11 CONFIDENTIALITY CONDITIONS AND AGREEMENT ON DATA PROTECTION TERMS

  11.1 Any information related, either directly or indirectly, to the performance of the Contract is treated as confidential and any Party hereto is entitled to disclose it only upon the other Party’s written consent. This provision does not apply to a situation where such information is requested by competent authorities in accordance with the procedures established by the laws of the Republic of Latvia, as well as when such information must be presented for the purpose of performance of the Contract.

  11.2 Clause 11.1 of the General Conditions for the Provision of the Energy Service shall not apply to information which (a) is publicly available; (b) is already known to the recipient of the information; (c) has already been disclosed to third parties without any restrictions; (d) is disclosed according to statutory requirements.

  11.3 Within the scope of the Contract, Enefit processes personal data, including personal data received from the End User, as data controller. The Parties undertake to process personal data, which became known to them in connection with the Contract, only to the extent and in the manner necessary for performance of the Contract. Enefit will process personal data received from the End user in accordance with privacy notice of Enefit available on Enefit website www.enefit.lv/majai/privatuma-politika. The End User is responsible that the natural persons whose personal data the End User transfers to Enefit are informed of this privacy notice and its content and that the End User is entitled to transfer the personal data of these persons to Enefit. The Parties ensure the exchange of contact information of the Parties' authorized contact persons (name, surname, telephone number, e-mail address) - it is the End User's right, not obligation, to provide Enefit with the above contact details. For the identification of the Parties, the contact persons use the above-mentioned data, additionally naming or specifying the number of this Contract in the electronic correspondence.

  11.4 The Parties are obliged to ensure that the information referred to in Clause 11.3 which identifies a Party is not made available to third parties. The End User is informed by this Clause of the General Conditions for the Provision of the Energy Service that in case the End user does not make payments in accordance with the General Conditions for the Provision of the Energy Service, its data, including personal data, may be transferred to a debt recovery service provider for debt collection without prior notice.

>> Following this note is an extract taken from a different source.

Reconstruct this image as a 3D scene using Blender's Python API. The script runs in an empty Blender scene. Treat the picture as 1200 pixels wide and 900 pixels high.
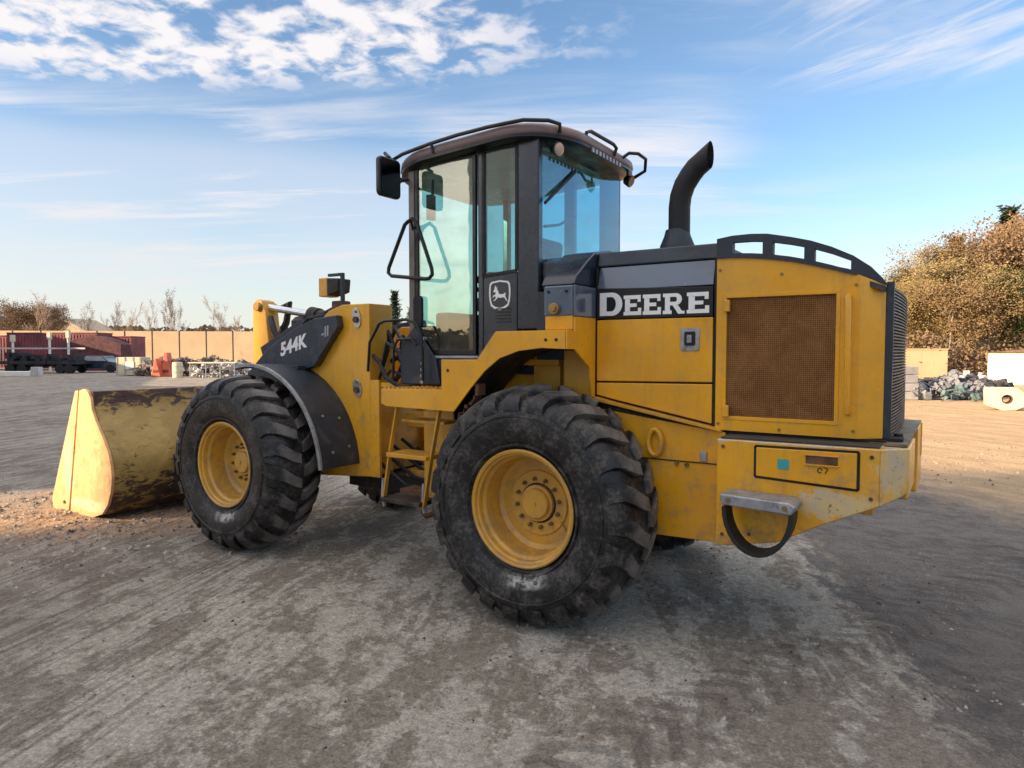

  11.5 Enefit has the right to provide and post information about the debt and the End User, including personal data of the End User, in the debtor, debt history and credit history databases, as well as to submit credit information to offices, if the End User has not properly fulfilled the Contract, in accordance with the procedures established by law.


12 MISCELLANEOUS

  12.1 In all matters that are not regulated by the Contract and its annexes, the Parties are guided by the laws and regulations in force in the Republic of Latvia.

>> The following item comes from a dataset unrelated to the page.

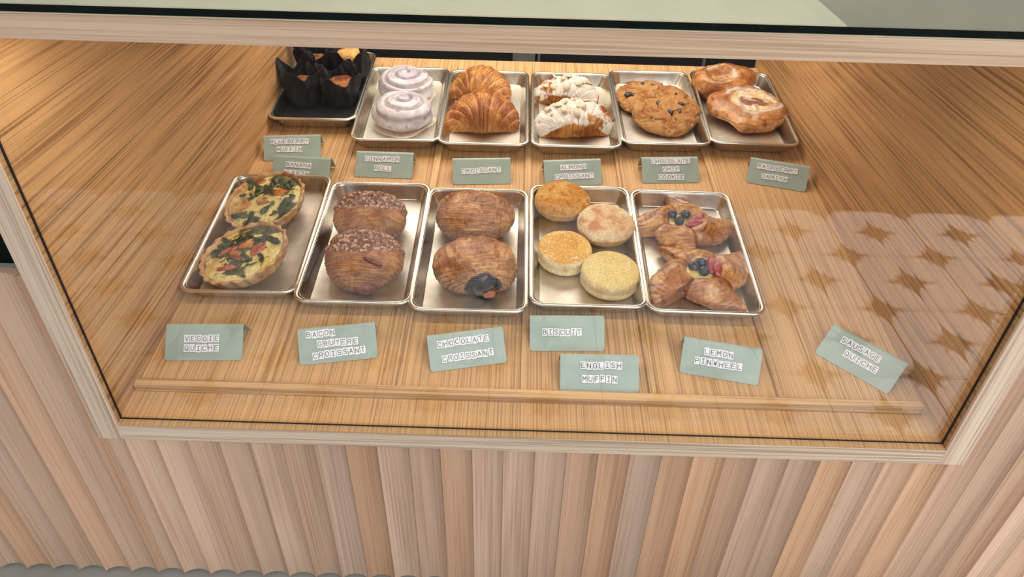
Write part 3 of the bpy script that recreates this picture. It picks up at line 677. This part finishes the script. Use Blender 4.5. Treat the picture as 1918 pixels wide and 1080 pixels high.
def quiche(name, label, Mx, r, seed, toms):
    t = thing(name, label, 'quiche', Mx, 'vegetable quiches')
    nu = 240; th = np.linspace(0, 2*PI, nu, endpoint=False); h = .021
    prof = [(.80, 0, 0), (.84, .0, .3), (.90, .3, 1), (.965, .75, 1), (1.0, .97, .8), (1.0, 1.02, .5), (.985, 1.05, .3), (.95, 1.03, .1), (.925, .93, 0), (.91, .75, 0), (.90, .5, 0)]
    rows = []
    for f, z, fl_ in prof:
        rr = r*f+fl_*.0022*np.cos(th*22)+.0018*(vnoise(np.stack([np.cos(th)*4, np.sin(th)*4, th*0+z*2], -1), seed)-.5)
        zz = h*z+(.0035*(vnoise(np.stack([np.cos(th)*3, np.sin(th)*3, th*0+9], -1), seed)-.5)+.0007*np.cos(th*22+1))*ss(z, .6, 1)
        rows.append(np.stack([rr*np.cos(th), rr*np.sin(th), zz], -1))
    P = np.array(rows); P2 = [P[0]]
    for i in range(len(P)-1):
        for k in (.34, .67, 1.): P2.append(P[i]*(1-k)+P[i+1]*k)
    P = np.array(P2); n_ = fbm(P, 50, 4, seed+1)
    P = P+np.stack([np.cos(th), np.sin(th), 0*th], -1)[None]*(.0016*(fbm(P, 90, 3, seed+4)-.5))[..., None]
    c = mix(lin((222, 182, 132)), lin((196, 148, 98)), ss(n_, .38, .65)); c = mix(c, lin((164, 98, 52)), ss(fbm(P, 30, 3, seed+3), .55, .7)*.6)
    V = P.reshape(-1, 3); Fc = grid_faces(nu, len(P)); Fc.append(tuple(range(nu))[::-1])
    mesh('fluted_crust', V, Fc, B_cake, t, True, c.reshape(-1, 3))
    # filling
    P, T, Ph = blob(200, 120, lambda T: r*.915+0*T, .006, .6, 1, 0, None, lambda P, T, Ph: .0030*(fbm(P, 55, 4, seed+9)-.5)+.0012*(fbm(P, 200, 2, seed+8)-.5), False)
    n1 = fbm(P*np.array([1, 1.4, 1]), 34, 4, seed+6)
    c = mix(lin((232, 208, 122)), lin((240, 226, 160)), ss(fbm(P, 70, 3, seed+7), .35, .65)); c = mix(c, lin((196, 132, 48)), ss(fbm(P, 26, 3, seed+12), .57, .72)*.7)
    gr = ss(n1, .515, .56); c = mix(c, mix(lin((56, 66, 40)), lin((104, 108, 70)), ss(fbm(P, 120, 3, seed+2), .4, .65)), gr)
    c = mix(c, lin((90, 96, 60)), ss(fbm(P, 260, 2, seed+3), .68, .76)*.7)
    o = blobmesh('egg_filling', P, c, B_egg, t); o.location = (0, 0, h*.80)
    rnd = random.Random(seed)
    for i in range(20):                                       # wilted spinach leaves
        an = rnd.uniform(0, 2*PI); rd = r*rnd.uniform(.3, .72); ln, wd = rnd.uniform(.008, .015), rnd.uniform(.003, .006)
        ns, nw = 12, 7; V = []
        for a_ in range(ns):
            for b2 in range(nw):
                u, w = a_/(ns-1)*2-1, b2/(nw-1)*2-1; ww = wd*math.sqrt(max(0, 1-u*u))
                x, y = u*ln, w*ww; nz = float(vnoise(np.array([x*260+i*9, y*260, i]), seed)); V.append((x*(1+.3*nz), y*(.7+.7*nz), .0052*nz))
        Fc = [(a_*nw+b2, a_*nw+b2+1, (a_+1)*nw+b2+1, (a_+1)*nw+b2) for a_ in range(ns-1) for b2 in range(nw-1)]
        q_ = mesh('spinach_leaf', V, Fc, B_egg, t, True, np.broadcast_to(lin(rnd.choice([(66, 80, 50), (88, 98, 62), (54, 64, 42)])), (len(V), 3)))
        sd = q_.modifiers.new('s', 'SOLIDIFY'); sd.thickness = .0008
        q_.location = (rd*math.cos(an), rd*math.sin(an), h*.80+.0036); q_.rotation_euler = (rnd.uniform(-.2, .2), rnd.uniform(-.2, .2), rnd.uniform(0, 3))
    for i, (x, y, an, ln, wd, col1, col2) in enumerate(toms):
        Q, _, _ = blob(60, 36, lambda T: 1/np.sqrt((np.cos(T)/ln)**2+(np.sin(T)/wd)**2), .0042, .8, .9, 0., None, lambda P, T, Ph: .0022*(fbm(P, 150, 3, i)-.5)-.0016*np.exp(-(P[..., 1]/(wd*.4))**2)*(P[..., 2] > 0), False)
        q_ = blobmesh('tomato_slice', Q, mix(lin(col1), lin(col2), ss(fbm(Q, 140, 3, i+5), .38, .66)), B_egg, t)
        q_.location = (x, y, h*.80+.0055); q_.rotation_euler = (.1, .1, an)
    return t

def muffin(name, label, Mx, seed, hp, topc, r=.034, cake_h=.052, show=True):
    t = thing(name, label, 'muffin', Mx, 'muffins in black paper')
    nu, nt_ = 192, 40; th = np.linspace(0, 2*PI, nu, endpoint=False)
    rows = []
    for j in range(nt_+1):
        k = j/nt_
        pk = np.abs(np.cos(2*(th)+seed*.9))**2.5
        top = hp*(.76+.28*pk+.05*np.sin(th*5+seed))
        z = top*k
        fold = (.0032*np.sin(th*8+seed)+.0018*np.sin(th*13+2*seed))*ss(k, .1, .7)
        rr = r*(.80+.30*k)+fold+.006*pk*ss(k, .5, 1.)**2-.004*(1-pk)*ss(k, .7, 1)+.004*(vnoise(np.stack([np.cos(th)*3, np.sin(th)*3, th*0+k*4], -1), seed)-.5)
        rows.append(np.stack([rr*np.cos(th), rr*np.sin(th), z], -1))
    P = np.array(rows); Fc = grid_faces(nu, nt_+1); Fc.append(tuple(range(nu))[::-1])
    o = mesh('paper_cup', P.reshape(-1, 3), Fc, M_paper, t, True); sd = o.modifiers.new('s', 'SOLIDIFY'); sd.thickness = .0005; sd.offset = -1
    P, T, Ph = blob(110, 80, lambda T: r*.70+.002*np.cos(3*T), .020, .8, .8, 0, None, lambda P, T, Ph: .006*(fbm(P, 60, 4, seed)-.5)+.003*(fbm(P, 160, 3, seed+2)-.5), False)
    c = mix(lin(topc[0]), lin(topc[1]), ss(fbm(P, 60, 4, seed+3), .36, .64)); c = mix(c, lin((70, 36, 26)), ss(fbm(P, 90, 3, seed+5), .60, .70)*.75)
    o = blobmesh('cake_top', P, c, B_cake, t); o.location = (0, 0, cake_h-.018)
    return t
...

  12.2 The Contract includes all agreements of the Parties on the subject of the Contract and replaces all previous written and oral agreements and discussions between the Parties, except for documents that have become annexes to the Contract.

  12.3 All changes and additions to the Contract will be valid only if they are made in writing and signed by the authorized representatives of both Parties.

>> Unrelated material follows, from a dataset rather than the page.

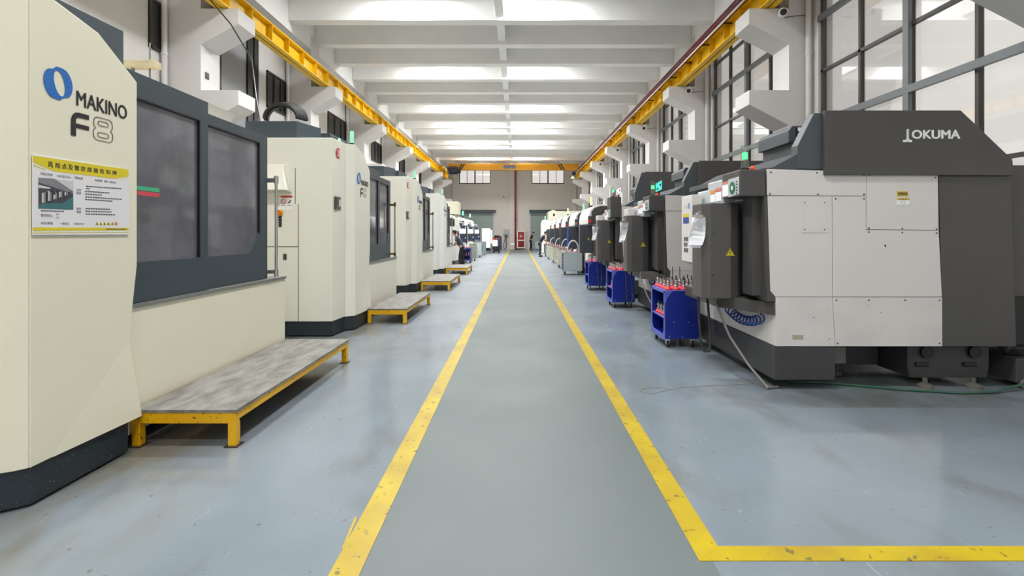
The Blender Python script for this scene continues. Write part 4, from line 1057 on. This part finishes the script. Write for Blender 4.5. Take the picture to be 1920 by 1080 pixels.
for n_, (p, m, lab, bl) in enumerate(GC[:5]):
    nm = ['pale grey cabinet', 'first cream cabinet', 'second cream cabinet', 'third cream cabinet', 'grey cabinet of the bending worker'][n_]
    for j in range(3):
        h = put_holder(j, (p[0] + 0.12 + 0.2 * j, p[1] + 0.16 + 0.13 * (j % 2), 0.882), 'cone tool holder standing on the %s' % nm, 'tool holders on the %s' % nm)
    if n_ < 4:
        mb = MB().tube([(p[0] + 0.42 + 0.22 * math.cos(PI * i / 14), p[1] + 0.42, 0.885 + 0.42 * math.sin(PI * i / 14)) for i in range(15)], 0.028, 8)
        tag(mb.build('hose_arch', M_lgrey, smooth=True), 'pale arched hose standing on the %s' % nm, 'hose')

# ------------------------------------------------------------------ smaller machining centres further along, window side
def small_vmc(y0, label, n):
    X0 = 2.45
    t = thing('machining_centre', (X0, y0, 0), label, 'milling machine', 'smaller white topped machining centres below the windows')
    MB().box(0.05, 2.3, 0.0, 2.3, 0.02, 0.32).build('base', M_okb, t)
    MB().box(0.0, 2.35, 0.0, 2.35, 0.32, 1.86).build('enclosure', M_okd, t, bevel=0.01)
    MB().box(-0.02, 0.02, 0.5, 1.9, 0.55, 1.75).build('sliding_door', M_creamw, t)
    MB().box(-0.025, -0.02, 0.75, 1.65, 1.0, 1.6).build('door_window', M_pane, t)
    prof = [(-0.19, 1.9), (-0.19, 2.05), (-0.17, 2.2), (-0.11, 2.36), (0.0, 2.46), (0.2, 2.53), (2.2, 2.53), (2.2, 1.87), (-0.1, 1.87)]
    MB().prism(prof, 'y', 0.0, 2.3).build('top_cover', M_white, t, bevel=0.012)
    MB().prism([(-0.09, 1.88), (-0.09, 2.28), (0.0, 2.4), (0.2, 2.47), (2.1, 2.47), (2.1, 1.88)], 'y', -0.03, -0.001).build('end_plate', M_okd, t)
    MB().box(-0.18, -0.02, -0.02, 0.0, 1.93, 2.1).build('label_plate', M_white, t)
    st = MB().box(-0.20, -0.06, -0.05, -0.02, 2.08 - 0.2, 2.24 - 0.1).build('sticker_panel', M_slate, t)
    flat([rect(-0.19, -0.10, 1.93, 2.03)], (0, -0.05, 0), 'camera', M_red if n % 2 == 0 else M_pink, st, 'red_sticker')
    p = MB().box(-0.42, 0.0, 0.3, 0.62, 0.95, 1.86).build('control_pendant', mat('pendant_grey_blue', (64, 66, 74), .4), t, bevel=0.012)
    if n == 0: hazard(p, -0.14, 1.38, 0.299, 0.1)
    z = 2.53
    sl = MB().cyl((-0.05 + 0.25 * (n % 2), 0.3, z - 0.06), (-0.05 + 0.25 * (n % 2), 0.3, z + 0.26), 0.035, n=12).build('stack_light', M_green_dim if n % 2 else mat('cream_lens', (236, 232, 190), .3, emit=(255, 244, 190), estr=.3), t, smooth=True)
    MB().cyl((-0.05 + 0.25 * (n % 2), 0.3, z - 0.08), (-0.05 + 0.25 * (n % 2), 0.3, z - 0.03), 0.045, n=12).build('light_base', M_black, sl)
    return t
VY_ = [15.4, 19.0, 22.7, 26.3, 30.0, 33.6]
VL = ['smaller machining centre next after the third charcoal one, with red sticker below its white top',
      'smaller white topped machining centre behind the pale grey tool cabinet',
      'smaller white topped machining centre beside the first cream tool cabinet',
      'smaller white topped machining centre beside the second cream tool cabinet',
      'smaller white topped machining centre beside the third cream tool cabinet',
      'last of the smaller white topped machining centres, beside the bending worker']
for i, y in enumerate(VY_): small_vmc(y, VL[i], i)
tag(MB().box(1.96, 2.02, 19.2, 19.23, 1.2, 1.75).box(1.94, 2.05, 19.18, 19.24, 1.05, 1.2).build('hanging_card', mat('card_blue', (60, 96, 190), .5)), 'blue and white card hanging from the pendant behind the pale grey cabinet', 'card')
# big cream machine at the far end with its rounded cabinet
fm = thing('machining_centre', (2.5, 38.2, 0), 'tall cream box shaped machine towering over the end of the window row', 'milling machine')
MB().box(0, 3.0, 0, 3.6, 0.02, 3.35).build('body', M_cream, fm, bevel=0.03)
MB().prism([(-0.62, 0.02), (-0.62, 2.35), (-0.5, 2.65), (-0.1, 2.65), (-0.1, 0.02)], 'y', 0.2, 1.6).build('front_cabinet', M_creamw, fm, bevel=0.03)
MB().box(-0.1, 0.0, 0.1, 1.7, 0.02, 2.6).build('door', M_creamw, fm)
MB().cyl((-0.3, 0.5, 2.65), (-0.3, 0.5, 2.95), 0.05, n=12).build('stack_light', M_green_dim, fm, smooth=True)
MB().cyl((0.35, 0.3, 3.35), (0.35, 0.3, 3.42), 0.16, n=16).build('fan_cap', M_white, fm)
MB().box(0.3, 0.45, -0.01, 0.0, 2.95, 3.15).build('nameplate', M_black, fm)

# ------------------------------------------------------------------ machining centres with lit pendants, cream row far end
def vmc_left(y0, label, pend, n):
    X0 = -2.9
    t = thing('machining_centre', (X0, y0, 0), label, 'milling machine', 'white machining centres with lit control pendants')
    MB().box(-2.4, -0.02, 0.0, 1.55, 0.02, 0.3).build('base', M_okb, t)
    MB().box(-2.4, 0.0, 0.0, 1.55, 0.3, 1.95).build('enclosure', M_creamw, t, bevel=0.015)
    MB().prism([(-2.4, 1.95), (0.0, 1.95), (-0.02, 2.3), (-0.12, 2.42), (-0.5, 2.5), (-2.4, 2.5)], 'y', 0.0, 1.5).build('top_cover', M_creamw, t, bevel=0.012)
    w_ = MB().box(-0.40, -0.06, -0.012, 0.0, 1.92, 2.26).build('louvre_window', M_slate, t)
    for q in range(3): MB().box(-0.39 + q * .115, -0.30 + q * .115, -0.02, -0.012, 1.94, 2.24).build('window_glass', M_dkglass, w_)
    MB().box(-0.02, 0.012, 0.2, 1.4, 0.6, 1.85).build('sliding_door', M_creamw, t)
    MB().box(0.012, 0.016, 0.35, 1.25, 1.0, 1.7).build('door_window', M_pane2, t)
    if n == 0:
        u = MB().box(-0.75, 0.06, 0.4, 1.4, 2.5, 3.1).build('electric_box', M_cream, t, bevel=0.01)
        MB().box(-0.5, -0.42, 0.39, 0.4, 2.62, 2.82).build('emblem_plate', M_black, u)
    px, py = pend
    d = MB().box(px - X0 - 0.225, px - X0 + 0.225, py - y0, py - y0 + 0.16, 1.08, 2.0).build('control_pendant', M_pend, t, bevel=0.02)
    yy = py - y0
    flat([rect(px - X0 - 0.17, px - X0 + 0.16, 1.58, 1.83)], (0, yy, 0), 'camera', M_screen, d, 'lit_screen')
    for (a, b_) in ((-0.14, 1.9), (0.15, 1.9)): flat([disc(px - X0 + a, b_, 0.035)], (0, yy, 0), 'camera', M_white, d, 'status_dial')
    flat([rect(px - X0 - 0.15 + q * .075, px - X0 - 0.1 + q * .075, 1.28 - .0 * q, 1.33) for q in range(3)] + [rect(px - X0 - 0.16 + q * .09, px - X0 - 0.1 + q * .09, 1.19, 1.23) for q in range(3)], (0, yy, 0), 'camera', M_hose, d, 'key_block')
    flat([rect(px - X0 - 0.19, px - X0 + 0.19, 1.48, 1.54)], (0, yy, 0), 'camera', M_slate, d, 'soft_key_row')
    flat([rect(px - X0 - 0.18, px - X0 + 0.14, 1.10, 1.125)], (0, yy, 0), 'camera', M_lgrey, d, 'trim_strip')
    flat([disc(px - X0 + 0.14, 1.35, 0.035)], (0, yy, 0), 'camera', M_white, d, 'dial')
    MB().tube([(px - X0, yy + 0.1, 2.0), (px - X0, yy + 0.1, 2.12), (-0.25, yy - 0.3, 2.2), (-0.4, 1.48, 2.3)], 0.04, 8).build('pendant_arm', M_lgrey, d, smooth=True)
    sl = MB().cyl((-0.25, 1.2, 2.62), (-0.25, 1.2, 2.86), 0.05, n=12).build('stack_light', M_green_em if n < 2 else M_green_dim, t, smooth=True)
    MB().cyl((-0.25, 1.2, 2.44), (-0.25, 1.2, 2.62), 0.04, n=12).build('light_base', M_black, sl)
    return t
vmc_left(22.4, 'white machining centre with a cream electric box on top, beside the stooping worker', (-2.88, 25.1), 0)
vmc_left(26.3, 'second white machining centre with a lit pendant, behind the blue cart', (-2.84, 28.9), 1)
vmc_left(30.4, 'third white machining centre with a lit pendant, nearest the shutter', (-2.83, 33.0), 2)
grey_cart((-2.80, 28.0, 0), 'greenish grey tool cabinet behind the blue cart of the stooping worker', mat('cart_green_grey', (150, 160, 144), .45), w=0.36, d=0.5, h=0.95)
grey_cart((-2.82, 31.4, 0), 'pale grey tool cabinet below the second lit pendant', M_lgrey, w=0.42, d=0.5, h=1.0)
bn = thing('waste_bin', (-2.95, 34.6, 0), 'open topped grey green bin on castors below the last lit pendant', 'bin')
mb = MB(); mb.box(0, 0.62, 0, 0.03, 0.12, 0.98); mb.box(0, 0.03, 0.03, 0.6, 0.12, 0.98); mb.box(0.59, 0.62, 0.03, 0.6, 0.12, 0.98); mb.box(0.03, 0.59, 0.57, 0.6, 0.12, 0.98); mb.box(0.03, 0.59, 0.03, 0.57, 0.12, 0.15)
mb.build('shell', mat('bin_grey', (120, 138, 138), .5), bn)
MB().prism([(0.05, 0.2), (0.35, 0.2), (0.35, 0.62), (0.2, 0.62), (0.05, 0.9)], 'y', -0.006, -0.001).build('front_flap', M_slate, bn)
casters(bn, [(0.08, 0.08), (0.54, 0.08), (0.08, 0.52), (0.54, 0.52)], 0.055)
dc = thing('dolly_cabinet', (-2.85, 38.0, 0), 'tall plain cream cabinet standing on a low dark dolly', 'cabinet')
MB().box(0, 0.66, 0, 0.6, 0.42, 1.98).build('body', M_creamw, dc, bevel=0.012)
MB().box(0.665, 0.8, 0.3, 0.6, 0.75, 1.85).build('side_door', M_white, dc)
MB().box(-0.02, 0.72, -0.03, 0.63, 0.2, 0.30).box(0.05, 0.6, 0.1, 0.5, 0.30, 0.42).build('dolly_frame', M_black, dc)
casters(dc, [(0.15, 0.05), (0.6, 0.05), (0.15, 0.55), (0.6, 0.55)], 0.09)
pt = thing('pallet_truck', (-1.72, 38.3, 0), 'blue hand pallet truck with a red and white load beside the dolly', 'pallet truck')
MB().tube([(0.0, 0, 0.5), (0.2, 0, 0.35), (0.28, 0, 0.6), (0.22, 0, 1.0), (0.15, 0, 1.15)], 0.05, 8).tube([(0.0, 0.25, 0.5), (0.2, 0.25, 0.35), (0.28, 0.25, 0.6), (0.22, 0.25, 1.0), (0.15, 0.25, 1.15)], 0.05, 8).box(0.1, 0.3, 0.0, 0.25, 0.28, 0.4).build('frame', mat('truck_blue', (36, 40, 130), .4), pt, smooth=True)
MB().box(-0.3, 0.1, -0.1, 0.3, 0.55, 1.05).build('carton', M_white, pt, bevel=0.01)
MB().box(-0.28, -0.2, -0.12, 0.2, 1.05, 1.25).box(-0.05, 0.03, -0.12, 0.2, 1.05, 1.25).build('red_grip', M_red, pt)
MB().box(-0.3, 0.25, -0.1, 0.3, 0.3, 0.55).build('deck', M_black, pt)
for x in (-0.2, 0.2): MB().cyl((x, -0.05, 0.1), (x, 0.05, 0.1), 0.1, n=16).build('wheel', M_rubber, pt, smooth=True)
MB().box(-0.25, 0.25, -0.03, 0.03, 0.12, 0.34).build('axle_bracket', M_black, pt)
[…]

  12.4 Headings of the clauses are included in the General Conditions for the Provision of the Energy Service only for the sake of clarity and convenience, they cannot be used to explain the text or meaning of the Contract.

  12.5 If one or more of the terms or conditions of the Contract or its annexes shall in any way become invalid, illegal or unenforceable, it will not in any way affect or limit the validity, legality and enforceability of the other terms and conditions of this Contract, provided that in such a case, both Parties undertake to make all their efforts to achieve the replacement of invalid terms and conditions with new, possibly equivalent, legally valid terms so that the rights established by the Contract remain valid to the fullest extent possible.

  12.6 Documents, news or other correspondence sent by registered mail to the Party's address specified in the Contract shall be considered received on the seventh day after its delivery by mail, if it is sent by registered mail to the legal address of the other Party specified in this Contract, or on the next Business day if the correspondence is sent as an electronically signed document using electronic correspondence. The parties resolve disputes in accordance with Section 26.1 of the Consumer Rights Protection Law. If it is not possible to resolve the dispute in this way, then any dispute, disagreement or claim arising from the Contract, which affects its violation, termination or invalidity, will be finally settled in the court of the Republic of Latvia by jurisdiction.

  12.7 The Parties agree to inform the other Party in writing within 5 (five) calendar days of any change in their particulars (name (including personal identification number), address, e-mail address, telephone number, etc.) and other particulars relevant for the performance of the Contract, including but not limited to changes in name, surname, personal identification number.